Judgement - Heavily YTA
Update in the same post - 8th November 2023
The people who are agreeing with me are starting to convince me that I'm wrong.
To the people calling my parents nasty things in my pms or just saying that they aren't good people: you're dead wrong. My mom is the most caring and kind-hearted woman in the world and I should have made that more clear in my post.
To be clear, I am also not a monster. I don't mistreat Ally. I get her birthday and Christmas gifts every year.
However I am starting to understand that I did do a shitty thing by publicly excluding her at my wedding because I wanted it to be how exactly how I imagined, especially because my mom was apparently blindsided by my feelings.
I was 16-18 when Ally started coming around a lot and I didn't form the same bond everyone else did.

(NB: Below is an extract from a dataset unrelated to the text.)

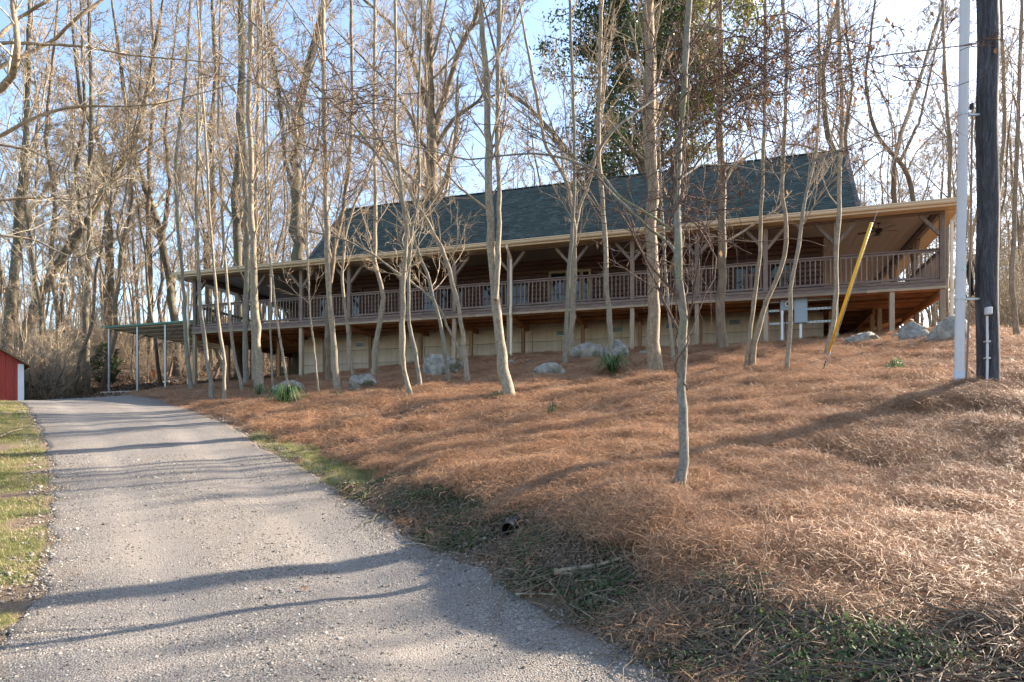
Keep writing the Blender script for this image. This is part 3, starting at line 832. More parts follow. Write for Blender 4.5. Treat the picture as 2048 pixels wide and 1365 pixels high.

I never super liked being around kids, including my sister who by all accounts behaved way worse than Ally ever did.
But I recognize that she's become a part of our family. And I think I'm going to make more of an effort to get to know her properly, because I do know she is very mature and intelligent for her age.
Also, I don't mean to minimize what Maya and Ally have gone through. By saying she wasn't physically abused, I moreso meant to explain why she hadn't been legally removed from her mother's house. She does have extended family that actually cares about her but they live at minimum an hour away so she stays with my parents the majority of the time.
Thank you for all of your input.
Comments
Confident-Test-7948
Sounds like might have seen the light but that was the most heartless thing I've heard of in a long time. The two girls are lucky enough to find a loving home and become part of a family and then... Just kidding, you are really aren't part of the family. It's the you aren't wanted all over again.
You need to look in the mirror and see if you like that person.
Angry1980Christmas
YTA but I see that you've already begun to change your thought process.
Congrats. Family isn't always blood.
Reminder - I am not the original poster.